В Израиле все эти имена уместны и звучат красиво, но в русской жизни они громоздки и неудобны. Впрочем, мои родители, которых в каком-либо отказе от еврейства обвинить трудно, в эвакуации звались Анна Наумовна (вместо Ханна Нехемьевна, как она звалась в Киеве) и Моисей Григорьевич (вместо Гецелевич). Просто потому, что на Украине тогда еврейские имена были не в диковинку, а на Урале были трудно произносимы.
Наум я и по паспорту — паспорт я получал не по метрике, а по справке об освобождении. Когда после ссылки киевский ЗАГС отказался ответить на запрос тюменской милиции обо мне, ибо никакой Наум у них не значился (а в справке об освобождении не значился никакой Нехемье), милиция и оформила мне паспорт на основании этой справки, выданной учреждением гораздо более авторитетным тогда, чем ЗАГС.
Однажды это отличие паспортного имени от метрической записи доставило мне некоторые затруднения. Я уже жил в Америке, а мать оставалась в Киеве. Мне надо было ей как-то помогать, посылать деньги. Сертификаты к тому времени отменили, а для того чтоб посылать ей достаточно денег по официальному курсу, надо было быть миллионером. Я узнал, что, если советский суд присудит моей матери алименты, я смогу ей посылать деньги по более выгодному курсу (около трех рублей за доллар — тогда еще не было сегодняшних бешеных курсов). Но суд дела на меня принять не мог, ибо требовалась справка из ЗАГСа о том, что я действительно сын своей матери. Но по уже известной причине ЗАГС эту справку выдать отказался. Кстати, при оформлении выездных документов, когда требовалось разрешение родителей, меня вполне признавали сыном своей матери, а тут застопорилось. Так что я вовсе не вижу в этом «деле об алиментах» козней КГБ. Тем более что КГБ не мог не знать, что государство на этом только теряет, ибо я перешлю деньги иным путем и без всякой пользы для государства (что я, конечно, и сделал). Это была обычная канцелярская рутина, которой везде хватает. Да ведь имена действительно не сходились…
Но я забежал далеко вперед, а мемуары, в принципе, следует начинать с начала, с раннего детства, но о нем мне рассказывать почти нечего. Лев Толстой помнил даже, как его пеленали, я этого не помню. Помню только, как меня баюкали, завернув в одеяло. И каким оно большим тогда было, это красное детское ватное одеяльце.
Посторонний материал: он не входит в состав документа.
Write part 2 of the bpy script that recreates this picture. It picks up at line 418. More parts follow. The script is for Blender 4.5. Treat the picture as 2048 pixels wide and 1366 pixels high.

Помню, что короткое время в самом начале у меня была няня и что звали ее Пашей.
Присутствие Паши я осознал раньше, чем присутствие матери. Помню, как однажды мы сидели с Пашей на крыльце нашего дома, и вдруг подошла какая-то женщина, вроде бы знакомая и симпатичная, и стала что-то требовательно внушать няне, почему я настроился по отношению к ней даже несколько неодобрительно. Потом оказалось, что я живу с этой женщиной в одной комнате и что она — моя мама. Видимо, наше самосознание пробуждается в нас толчками, а не плавно. О Паше помню еще, что была она русской, а не украинкой. Это было до начала массового бегства украинских крестьян из вымарываемых деревень в города, и Киев был еще городом по преимуществу русским.
Впрочем, ее я встречал и позже, когда она от нас ушла, даже и после войны — она жила где-то по соседству. Она, может, и сейчас еще жива, но только не «по соседству», ибо «соседства» этого уже нет: все домики вокруг — и наш тоже — снесли.
Но на дворе уже год двадцать седьмой, может быть, двадцать восьмой, и мы сидим с Пашей в солнечный день на крыльце нашего дома. Крыльцо, собственно, не совсем крыльцо — просто широкие цементированные ступени, где по вечерам жильцы, как во всяком южном городе, расставляют стулья и «дышат воздухом»: устраивают нечто вроде импровизированного клуба. Но это воспоминания более поздних лет. А пока мы сидим с няней на крыльце, и, что здесь бывает вечером, я не знаю. По вечерам я еще сплю.
Это крыльцо для меня — выход в мир и вход в мой дом. Мимо нас с няней иногда проходят люди, соседи и родные, в дом и из дома. Каждый скажет мне хоть слово, некоторые и по щечке потреплют. Людям я рад, но, куда они уходят, я не знаю и не интересуюсь. Я еще не знаю, куда можно уходить, но знаю, что можно — это данность. Данность и дом, на крыльце которого я сижу. Со стороны улицы он выложен кирпичом какого-то зеленовато-желтого, уютного и вправду «домашнего» цвета. Или это, наоборот, цвет этот воспринимается мной как домашний, потому что он связался с домом? — теперь уж не разобрать.